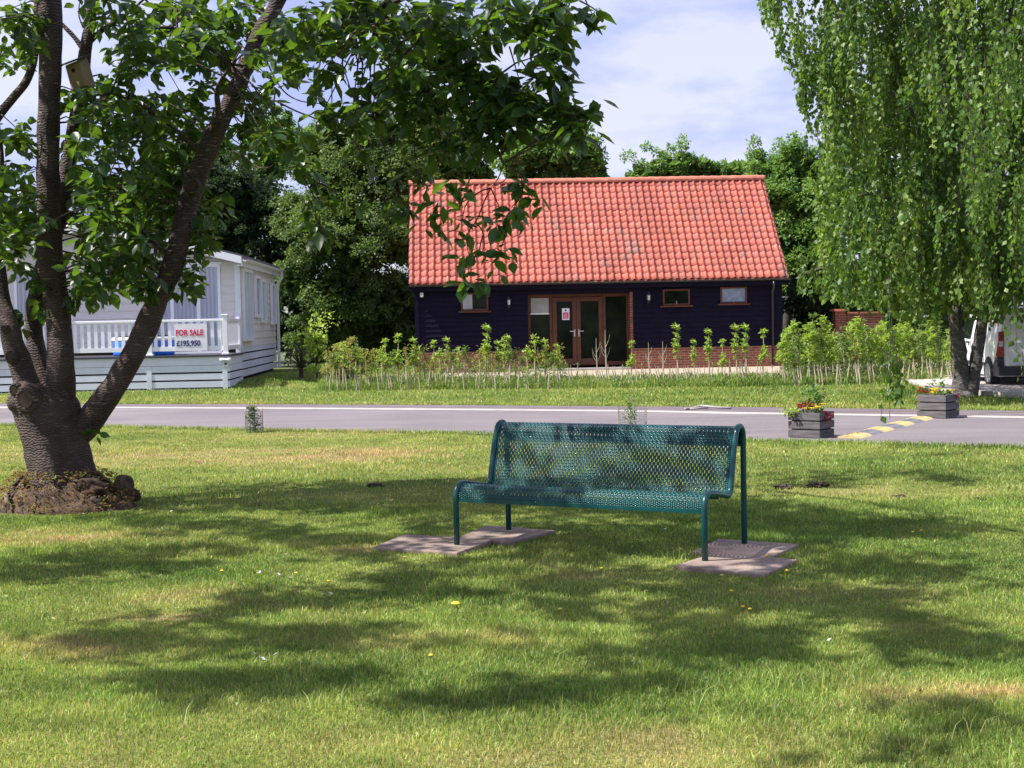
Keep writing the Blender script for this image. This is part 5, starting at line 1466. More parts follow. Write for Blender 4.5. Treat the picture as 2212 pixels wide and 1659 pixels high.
cp('trailing_plant', -w*.93, w*.05, h+.02, 90, .12, .06, 'lime_leaf', .05, -1, .6)
def bloom(root, name, pos, r_, mat):
    for (x, y, z) in pos:
        b = MB()
        for q_ in range(7):
            a = 2*math.pi*q_/7; b.add([(x,y,z),(x+r_*math.cos(a-.35),y+r_*math.sin(a-.35)*.8,z+r_*.35),(x+r_*1.15*math.cos(a),y+r_*1.15*math.sin(a)*.8,z+r_*.25),(x+r_*math.cos(a+.35),y+r_*math.sin(a+.35)*.8,z+r_*.35)], [(0,1,2,3)])
        b.tube([(x,y,z-.01),(x,y,z+r_*.4)], r_*.35, 6)
        b.build(name, MATS[mat], root)
bloom(pl1, 'yellow_flower', [(-.20,.02,h+.045),(-.06,.06,h+.06),(-.02,.12,h+.10),(-.15,.10,h+.09),(-.11,.01,h+.05),(-.03,.02,h+.07)], .038, 'petal_yellow')
bloom(pl1, 'red_flower', [(-.27,.06,h+.08),(-.24,.10,h+.11),(-.31,.10,h+.06),(-.18,.14,h+.06),(.01,.18,h-.02),(.02,.22,h-.05),(.0,.14,h+.0),(-.22,.05,h+.08),(-.26,.02,h+.06),(-.30,.04,h+.09),(-.14,.04,h+.10),(-.20,.12,h+.13)], .040, 'petal_red')
d = dirs(26, -1, .2); leaves('red_foliage', np.array([.0,.2,h-.03])+d*.06, d, .05, .6, LEAF, MATS['petal_red'], pl1)
pl2, cp, w, h = planter((2043, 906), 0.44, 0.35, 'farther slatted grey planter with yellow pansies at the birch trunk', 5)
cp('leafy_bush', -w*.50, w*.45, h+0.10, 34, .14, .16, 'green_leaf', .07)
bloom(pl2, 'yellow_flower', [(-.17,.03,h+.06),(-.20,.02,h+.025),(-.15,.05,h+.08),(-.01,.2,h+.05),(-.22,.05,h+.07)], .046, 'petal_yellow')
bloom(pl2, 'red_flower', [(-.42,.03,h+.05),(-.38,.06,h+.04),(-.40,.02,h+.09),(-.33,.05,h+.03),(-.29,.04,h+.03),(.0,.3,h-.02),(.02,.33,h-.05),(-.36,.02,h+.03)], .040, 'petal_red')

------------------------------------

> **Problem description**: Reproduce the full listing faithfully, but do not carry over any pictures.

> **Answer to this exercise**:
Keep writing the Blender script for this image. This is part 5, starting at line 1466. More parts follow. Write for Blender 4.5. Treat the picture as 2212 pixels wide and 1659 pixels high.
cp('trailing_plant', -w*.93, w*.05, h+.02, 90, .12, .06, 'lime_leaf', .05, -1, .6)
def bloom(root, name, pos, r_, mat):
    for (x, y, z) in pos:
        b = MB()
        for q_ in range(7):
            a = 2*math.pi*q_/7; b.add([(x,y,z),(x+r_*math.cos(a-.35),y+r_*math.sin(a-.35)*.8,z+r_*.35),(x+r_*1.15*math.cos(a),y+r_*1.15*math.sin(a)*.8,z+r_*.25),(x+r_*math.cos(a+.35),y+r_*math.sin(a+.35)*.8,z+r_*.35)], [(0,1,2,3)])
        b.tube([(x,y,z-.01),(x,y,z+r_*.4)], r_*.35, 6)
        b.build(name, MATS[mat], root)
bloom(pl1, 'yellow_flower', [(-.20,.02,h+.045),(-.06,.06,h+.06),(-.02,.12,h+.10),(-.15,.10,h+.09),(-.11,.01,h+.05),(-.03,.02,h+.07)], .038, 'petal_yellow')
bloom(pl1, 'red_flower', [(-.27,.06,h+.08),(-.24,.10,h+.11),(-.31,.10,h+.06),(-.18,.14,h+.06),(.01,.18,h-.02),(.02,.22,h-.05),(.0,.14,h+.0),(-.22,.05,h+.08),(-.26,.02,h+.06),(-.30,.04,h+.09),(-.14,.04,h+.10),(-.20,.12,h+.13)], .040, 'petal_red')
d = dirs(26, -1, .2); leaves('red_foliage', np.array([.0,.2,h-.03])+d*.06, d, .05, .6, LEAF, MATS['petal_red'], pl1)
pl2, cp, w, h = planter((2043, 906), 0.44, 0.35, 'farther slatted grey planter with yellow pansies at the birch trunk', 5)
cp('leafy_bush', -w*.50, w*.45, h+0.10, 34, .14, .16, 'green_leaf', .07)
bloom(pl2, 'yellow_flower', [(-.17,.03,h+.06),(-.20,.02,h+.025),(-.15,.05,h+.08),(-.01,.2,h+.05),(-.22,.05,h+.07)], .046, 'petal_yellow')
bloom(pl2, 'red_flower', [(-.42,.03,h+.05),(-.38,.06,h+.04),(-.40,.02,h+.09),(-.33,.05,h+.03),(-.29,.04,h+.03),(.0,.3,h-.02),(.02,.33,h-.05),(-.36,.02,h+.03)], .040, 'petal_red')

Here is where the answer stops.